Essa contratação gerou revolta por parte de guardas municipais aprovados em concurso público da Prefeitura Municipal de Ilhéus e que não foram convocados que prestaram denúncia ao MPT Ministério Público do Trabalho em Itabuna, sobre a terceirização do serviço. Dessa forma, o MPT solicitou esclarecimento da gestão municipal que em repostas desistiu de terceirizar a segurança no Loteamento Bosque Verde.
Diante do déficit habitacional no município, o crescimento de favelas e ocupações em áreas de preservação ambiental, percebe-se que há uma desvalorização de verbas públicas aplicada no Loteamento Bosque Verde, uma vez que passaram doze anos e, atualmente, as obras encontram-se paralisadas e sem respostas para retomada ou implementação dessa política pública de habitação. Sendo assim, há uma negação do artigo 6º da Constituição Federal Brasileira que declara a moradia como direito social. Visto que,
A função do direito social é distribuir riqueza, para fins não apenas de eliminar, por benevolência, a pobreza, mas para compor o projeto de uma sociedade na qual todos possam, efetivamente, adquirir, em sua significação máxima, o sentido da cidadania, experimentando a beleza da condição humana, sendo certo que um dos maiores problemas que agridem a humanidade é a injustiça. (MAIOR, 2013, p.86)
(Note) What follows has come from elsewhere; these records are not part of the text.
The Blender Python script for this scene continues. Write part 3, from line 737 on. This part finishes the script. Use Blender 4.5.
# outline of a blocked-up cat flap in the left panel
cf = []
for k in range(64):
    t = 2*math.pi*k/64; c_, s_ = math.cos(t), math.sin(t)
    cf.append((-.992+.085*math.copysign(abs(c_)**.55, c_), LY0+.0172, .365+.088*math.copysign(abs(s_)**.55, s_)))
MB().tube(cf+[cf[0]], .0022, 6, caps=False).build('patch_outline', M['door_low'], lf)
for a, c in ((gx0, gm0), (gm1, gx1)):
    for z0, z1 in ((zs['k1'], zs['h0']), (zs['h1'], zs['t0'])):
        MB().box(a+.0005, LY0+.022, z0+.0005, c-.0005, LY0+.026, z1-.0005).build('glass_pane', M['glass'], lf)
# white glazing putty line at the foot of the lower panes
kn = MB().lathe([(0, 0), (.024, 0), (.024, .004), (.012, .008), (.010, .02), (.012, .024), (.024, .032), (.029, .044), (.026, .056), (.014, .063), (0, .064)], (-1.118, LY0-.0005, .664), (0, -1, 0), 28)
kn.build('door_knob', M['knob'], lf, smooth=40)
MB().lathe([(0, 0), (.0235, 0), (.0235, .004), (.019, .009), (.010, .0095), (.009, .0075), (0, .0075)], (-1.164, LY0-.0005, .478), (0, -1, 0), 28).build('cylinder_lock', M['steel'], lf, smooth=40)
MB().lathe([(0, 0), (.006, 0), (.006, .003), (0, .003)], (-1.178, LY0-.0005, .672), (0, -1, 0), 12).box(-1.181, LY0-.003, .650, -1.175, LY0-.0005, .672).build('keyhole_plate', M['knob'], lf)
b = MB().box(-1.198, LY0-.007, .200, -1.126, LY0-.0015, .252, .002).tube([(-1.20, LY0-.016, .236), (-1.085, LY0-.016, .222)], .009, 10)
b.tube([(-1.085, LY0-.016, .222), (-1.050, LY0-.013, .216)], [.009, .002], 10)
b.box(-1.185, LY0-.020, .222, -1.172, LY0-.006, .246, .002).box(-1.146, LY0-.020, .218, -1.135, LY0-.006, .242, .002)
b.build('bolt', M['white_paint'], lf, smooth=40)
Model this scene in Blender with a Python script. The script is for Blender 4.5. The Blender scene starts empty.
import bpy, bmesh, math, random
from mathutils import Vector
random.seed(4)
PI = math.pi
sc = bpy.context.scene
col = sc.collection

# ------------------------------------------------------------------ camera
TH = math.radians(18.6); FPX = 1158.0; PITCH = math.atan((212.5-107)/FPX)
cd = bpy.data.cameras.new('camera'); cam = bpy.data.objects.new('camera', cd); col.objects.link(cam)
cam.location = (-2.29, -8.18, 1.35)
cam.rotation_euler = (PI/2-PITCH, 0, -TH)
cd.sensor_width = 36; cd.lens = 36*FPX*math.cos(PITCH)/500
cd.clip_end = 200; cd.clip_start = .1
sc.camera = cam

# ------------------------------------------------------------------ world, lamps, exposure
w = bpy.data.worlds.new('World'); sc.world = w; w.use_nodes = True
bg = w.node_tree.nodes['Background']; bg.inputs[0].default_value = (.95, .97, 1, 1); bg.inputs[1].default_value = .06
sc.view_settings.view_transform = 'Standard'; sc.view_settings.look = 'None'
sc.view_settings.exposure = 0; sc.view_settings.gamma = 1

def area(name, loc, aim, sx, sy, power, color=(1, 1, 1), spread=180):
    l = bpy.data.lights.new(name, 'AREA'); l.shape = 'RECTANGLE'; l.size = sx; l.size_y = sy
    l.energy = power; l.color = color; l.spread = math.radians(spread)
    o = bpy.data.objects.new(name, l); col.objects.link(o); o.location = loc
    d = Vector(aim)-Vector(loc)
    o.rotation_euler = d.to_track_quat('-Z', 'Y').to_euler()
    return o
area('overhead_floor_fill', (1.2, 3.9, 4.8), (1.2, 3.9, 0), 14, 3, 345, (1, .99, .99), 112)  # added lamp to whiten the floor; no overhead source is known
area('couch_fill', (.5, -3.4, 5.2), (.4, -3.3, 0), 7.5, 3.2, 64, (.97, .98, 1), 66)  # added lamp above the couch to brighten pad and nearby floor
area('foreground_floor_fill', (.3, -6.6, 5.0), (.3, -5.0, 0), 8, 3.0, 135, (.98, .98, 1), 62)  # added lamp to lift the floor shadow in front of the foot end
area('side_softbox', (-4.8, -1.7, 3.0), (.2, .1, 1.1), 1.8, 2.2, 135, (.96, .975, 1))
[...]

Essas colocações ensejam um debate sobre as políticas públicas e sociais, especificamente, a Política Nacional de Habitação (PNH). Tem-se, de um lado a importância das políticas públicas como intervencionista para garantia de direitos sociais para exercício da liberdade, igualdade e justiça social e, de outro lado, o confronto de ideias no espaço público como elemento democrático.